Watch for yet another round of attempts to convince Assad to take the golden parachute to exile - but those will fall on deaf ears.

UPDATE:
Red Cross efforts to get injured journalists out of Homs, along with the remains of American journalist Marie Colvin and French photographer Remi Ochlik, have thus far been met with static from Assad's regime. Assad's regime takes no responsibility in the artillery attacks resulting in their deaths and the journalists' injuries, and instead blames the journalists themselves for being in harms way by not partaking in the clown circus of official propaganda channels.

UPDATE:
The Jerusalem Post is reporting that Hamas is backing the rebel opposition groups arrayed against Assad. That follows moves by Hamas leaders over the past several months to find other safe havens besides their longstanding relationship with the Assad leadership in Damascus. It's interesting that they're not only opposing Assad, but are publicly stating their intentions to block Hizbullah and Iran from taking advantage of the situation.
Hamas went public after nearly a year of equivocating as Assad's army, largely led by fellow members of the president's Alawite sect, has crushed mainly Sunni protesters and rebels.

In a Middle East split along sectarian lines between Shi'ite and Sunni Islam, the public abandonment of Assad casts immediate questions over Hamas's future ties with its principal backer Iran, which has stuck by its ally Assad, as well as with Iran's fellow Shi'ite allies in Lebanon's Hezbollah movement.
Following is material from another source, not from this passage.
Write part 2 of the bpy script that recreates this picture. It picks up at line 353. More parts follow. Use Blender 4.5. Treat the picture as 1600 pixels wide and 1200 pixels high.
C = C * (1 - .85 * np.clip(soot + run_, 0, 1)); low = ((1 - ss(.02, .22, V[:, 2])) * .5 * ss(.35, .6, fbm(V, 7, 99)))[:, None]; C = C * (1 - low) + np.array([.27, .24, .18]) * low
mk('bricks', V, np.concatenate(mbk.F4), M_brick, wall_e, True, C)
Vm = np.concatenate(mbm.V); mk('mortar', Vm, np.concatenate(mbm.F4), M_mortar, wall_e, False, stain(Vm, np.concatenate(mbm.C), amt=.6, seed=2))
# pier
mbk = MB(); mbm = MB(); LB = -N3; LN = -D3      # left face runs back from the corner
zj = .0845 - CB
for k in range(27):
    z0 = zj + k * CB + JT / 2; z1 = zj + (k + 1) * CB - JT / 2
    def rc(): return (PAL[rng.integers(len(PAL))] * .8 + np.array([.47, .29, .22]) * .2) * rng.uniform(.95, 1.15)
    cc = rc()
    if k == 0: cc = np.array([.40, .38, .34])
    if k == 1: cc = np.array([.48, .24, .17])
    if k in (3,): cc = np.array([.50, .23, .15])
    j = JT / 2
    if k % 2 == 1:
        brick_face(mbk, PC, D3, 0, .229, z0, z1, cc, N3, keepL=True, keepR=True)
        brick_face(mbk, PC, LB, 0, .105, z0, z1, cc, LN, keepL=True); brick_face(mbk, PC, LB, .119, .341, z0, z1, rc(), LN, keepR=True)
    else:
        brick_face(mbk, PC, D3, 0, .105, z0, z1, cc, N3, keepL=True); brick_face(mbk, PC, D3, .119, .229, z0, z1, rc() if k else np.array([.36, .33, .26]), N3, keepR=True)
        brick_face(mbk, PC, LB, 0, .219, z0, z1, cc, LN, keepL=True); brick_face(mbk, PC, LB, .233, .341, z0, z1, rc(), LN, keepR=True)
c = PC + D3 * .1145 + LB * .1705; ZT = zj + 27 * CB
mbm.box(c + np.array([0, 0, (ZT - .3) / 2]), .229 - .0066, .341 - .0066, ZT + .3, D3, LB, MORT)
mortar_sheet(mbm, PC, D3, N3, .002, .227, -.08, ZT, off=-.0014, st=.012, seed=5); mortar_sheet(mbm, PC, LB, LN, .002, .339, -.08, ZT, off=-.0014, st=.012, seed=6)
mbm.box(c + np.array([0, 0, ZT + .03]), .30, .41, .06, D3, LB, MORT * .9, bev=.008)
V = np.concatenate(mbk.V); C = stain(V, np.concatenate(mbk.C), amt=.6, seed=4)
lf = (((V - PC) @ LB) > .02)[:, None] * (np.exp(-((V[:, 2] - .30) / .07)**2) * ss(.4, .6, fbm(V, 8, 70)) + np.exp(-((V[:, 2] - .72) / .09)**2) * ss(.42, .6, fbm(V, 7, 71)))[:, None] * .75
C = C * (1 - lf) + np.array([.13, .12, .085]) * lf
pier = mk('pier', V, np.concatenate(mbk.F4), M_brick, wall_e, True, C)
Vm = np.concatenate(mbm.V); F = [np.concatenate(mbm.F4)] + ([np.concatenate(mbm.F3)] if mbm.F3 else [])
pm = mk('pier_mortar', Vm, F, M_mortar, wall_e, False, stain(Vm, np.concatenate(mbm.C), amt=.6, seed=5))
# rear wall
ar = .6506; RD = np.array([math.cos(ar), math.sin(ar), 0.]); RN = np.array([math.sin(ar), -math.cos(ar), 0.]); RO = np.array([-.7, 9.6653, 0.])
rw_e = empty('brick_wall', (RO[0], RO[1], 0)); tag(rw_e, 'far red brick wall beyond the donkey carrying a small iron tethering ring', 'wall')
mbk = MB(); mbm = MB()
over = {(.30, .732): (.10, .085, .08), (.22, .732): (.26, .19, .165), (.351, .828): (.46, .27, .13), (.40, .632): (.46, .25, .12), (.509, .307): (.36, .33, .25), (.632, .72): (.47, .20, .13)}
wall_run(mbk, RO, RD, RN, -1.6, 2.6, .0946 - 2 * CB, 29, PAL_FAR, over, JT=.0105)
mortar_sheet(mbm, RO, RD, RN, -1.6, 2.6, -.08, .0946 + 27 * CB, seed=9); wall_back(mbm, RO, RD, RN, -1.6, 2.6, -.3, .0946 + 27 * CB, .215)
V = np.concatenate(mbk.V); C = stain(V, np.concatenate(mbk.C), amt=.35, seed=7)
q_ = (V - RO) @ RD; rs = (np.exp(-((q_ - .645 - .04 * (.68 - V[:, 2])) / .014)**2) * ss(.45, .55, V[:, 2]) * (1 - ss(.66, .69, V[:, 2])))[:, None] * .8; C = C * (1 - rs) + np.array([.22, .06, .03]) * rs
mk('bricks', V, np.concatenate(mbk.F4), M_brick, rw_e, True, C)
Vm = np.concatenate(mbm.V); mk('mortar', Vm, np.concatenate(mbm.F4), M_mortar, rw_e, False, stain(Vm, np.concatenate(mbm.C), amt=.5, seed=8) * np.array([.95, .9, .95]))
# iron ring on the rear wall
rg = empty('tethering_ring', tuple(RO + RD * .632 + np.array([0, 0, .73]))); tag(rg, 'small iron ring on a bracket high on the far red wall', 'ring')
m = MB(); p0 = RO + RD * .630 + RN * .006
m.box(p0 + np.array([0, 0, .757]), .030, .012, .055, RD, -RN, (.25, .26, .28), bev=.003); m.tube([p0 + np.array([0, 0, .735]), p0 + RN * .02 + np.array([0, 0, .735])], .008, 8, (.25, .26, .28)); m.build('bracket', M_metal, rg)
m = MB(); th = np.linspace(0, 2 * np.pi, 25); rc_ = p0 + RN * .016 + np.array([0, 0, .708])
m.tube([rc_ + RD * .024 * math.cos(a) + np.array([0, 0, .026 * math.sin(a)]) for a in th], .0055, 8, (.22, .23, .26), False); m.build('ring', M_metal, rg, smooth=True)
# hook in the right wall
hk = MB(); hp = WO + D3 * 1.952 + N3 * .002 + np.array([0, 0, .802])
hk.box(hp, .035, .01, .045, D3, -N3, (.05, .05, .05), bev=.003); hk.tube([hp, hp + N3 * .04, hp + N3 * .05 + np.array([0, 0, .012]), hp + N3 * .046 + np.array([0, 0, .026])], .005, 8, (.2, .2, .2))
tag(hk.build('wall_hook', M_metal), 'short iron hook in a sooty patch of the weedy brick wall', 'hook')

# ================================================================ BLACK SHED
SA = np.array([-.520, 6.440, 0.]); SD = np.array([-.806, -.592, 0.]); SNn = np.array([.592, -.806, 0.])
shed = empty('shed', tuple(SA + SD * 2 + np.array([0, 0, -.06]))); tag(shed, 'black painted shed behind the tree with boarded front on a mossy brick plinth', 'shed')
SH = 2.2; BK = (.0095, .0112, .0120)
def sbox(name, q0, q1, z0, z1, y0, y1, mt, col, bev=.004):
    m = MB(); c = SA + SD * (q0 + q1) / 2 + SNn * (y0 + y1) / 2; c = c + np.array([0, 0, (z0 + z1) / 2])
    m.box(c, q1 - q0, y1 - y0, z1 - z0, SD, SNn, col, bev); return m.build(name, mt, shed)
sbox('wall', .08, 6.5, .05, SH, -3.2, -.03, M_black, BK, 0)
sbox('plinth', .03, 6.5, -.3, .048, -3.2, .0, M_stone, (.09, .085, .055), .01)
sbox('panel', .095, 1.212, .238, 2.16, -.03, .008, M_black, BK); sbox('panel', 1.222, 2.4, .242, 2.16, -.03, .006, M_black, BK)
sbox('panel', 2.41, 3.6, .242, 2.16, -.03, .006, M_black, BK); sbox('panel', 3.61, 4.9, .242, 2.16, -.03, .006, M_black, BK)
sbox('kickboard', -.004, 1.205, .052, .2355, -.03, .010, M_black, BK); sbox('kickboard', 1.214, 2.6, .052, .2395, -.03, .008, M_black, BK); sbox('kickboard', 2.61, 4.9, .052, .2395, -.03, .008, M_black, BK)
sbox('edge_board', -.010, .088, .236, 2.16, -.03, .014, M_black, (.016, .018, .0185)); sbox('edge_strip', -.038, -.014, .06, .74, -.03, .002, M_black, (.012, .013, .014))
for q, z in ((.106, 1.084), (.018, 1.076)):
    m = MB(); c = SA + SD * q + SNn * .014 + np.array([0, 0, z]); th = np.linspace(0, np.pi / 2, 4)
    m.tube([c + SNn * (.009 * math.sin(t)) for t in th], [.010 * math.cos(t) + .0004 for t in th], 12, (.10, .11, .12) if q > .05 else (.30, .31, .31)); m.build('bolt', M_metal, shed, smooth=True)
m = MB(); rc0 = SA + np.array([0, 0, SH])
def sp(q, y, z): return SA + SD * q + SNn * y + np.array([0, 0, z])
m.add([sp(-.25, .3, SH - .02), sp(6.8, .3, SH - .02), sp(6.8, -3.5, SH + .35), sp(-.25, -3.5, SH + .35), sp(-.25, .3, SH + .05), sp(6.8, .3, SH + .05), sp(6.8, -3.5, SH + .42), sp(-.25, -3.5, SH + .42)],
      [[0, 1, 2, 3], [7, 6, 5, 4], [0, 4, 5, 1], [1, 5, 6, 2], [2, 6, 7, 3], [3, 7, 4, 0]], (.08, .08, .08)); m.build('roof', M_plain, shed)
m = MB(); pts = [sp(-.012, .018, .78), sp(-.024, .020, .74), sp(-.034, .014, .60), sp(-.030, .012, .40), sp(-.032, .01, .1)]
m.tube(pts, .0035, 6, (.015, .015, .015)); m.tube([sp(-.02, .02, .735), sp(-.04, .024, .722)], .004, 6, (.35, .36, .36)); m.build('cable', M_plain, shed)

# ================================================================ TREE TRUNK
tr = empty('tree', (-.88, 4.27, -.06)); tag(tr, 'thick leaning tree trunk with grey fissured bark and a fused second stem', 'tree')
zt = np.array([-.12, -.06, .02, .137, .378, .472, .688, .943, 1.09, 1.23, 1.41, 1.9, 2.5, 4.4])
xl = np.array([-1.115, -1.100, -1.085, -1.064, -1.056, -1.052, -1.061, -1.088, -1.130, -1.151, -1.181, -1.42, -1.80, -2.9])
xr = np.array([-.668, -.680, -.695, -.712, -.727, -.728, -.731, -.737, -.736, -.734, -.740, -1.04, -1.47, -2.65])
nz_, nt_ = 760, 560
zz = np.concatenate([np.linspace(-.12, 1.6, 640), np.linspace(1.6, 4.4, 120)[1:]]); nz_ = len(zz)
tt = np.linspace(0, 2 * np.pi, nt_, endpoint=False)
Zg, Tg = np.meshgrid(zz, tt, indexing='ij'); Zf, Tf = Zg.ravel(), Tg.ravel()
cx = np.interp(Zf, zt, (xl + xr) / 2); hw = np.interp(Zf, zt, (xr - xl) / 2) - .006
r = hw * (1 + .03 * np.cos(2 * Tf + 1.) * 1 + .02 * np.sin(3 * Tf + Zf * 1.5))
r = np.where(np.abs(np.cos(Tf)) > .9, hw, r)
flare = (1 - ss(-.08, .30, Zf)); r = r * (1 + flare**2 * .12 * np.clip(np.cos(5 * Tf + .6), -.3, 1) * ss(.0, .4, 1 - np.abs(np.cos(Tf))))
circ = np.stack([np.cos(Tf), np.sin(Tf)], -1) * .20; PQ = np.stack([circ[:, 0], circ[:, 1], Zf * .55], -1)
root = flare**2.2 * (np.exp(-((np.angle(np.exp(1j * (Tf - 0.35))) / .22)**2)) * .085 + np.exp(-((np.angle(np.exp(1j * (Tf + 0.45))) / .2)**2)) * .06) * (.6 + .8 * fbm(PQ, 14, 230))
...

"I salute all the nations of the Arab Spring and I salute the heroic people of Syria who are striving for freedom, democracy and reform," Hamas leader Ismail Haniyeh, visiting Egypt from the Gaza Strip, told thousands of Friday worshipers at Cairo's al-Azhar mosque.

"We are marching towards Syria, with millions of martyrs," chanted worshipers at al-Azhar, home to one of the Sunni world's highest seats of learning. "No Hezbollah and no Iran. The Syrian revolution is an Arab revolution."
Not only is Haniyeh turning his back on Assad, but is also spitting in the face of the Iranian regime that has backed the terror group from the outset.

It also raises new questions about whether the fight in Syria may break down along sectarian lines with Hamas and Hizbullah fight amongst each other for primacy to dominate what may come after Assad.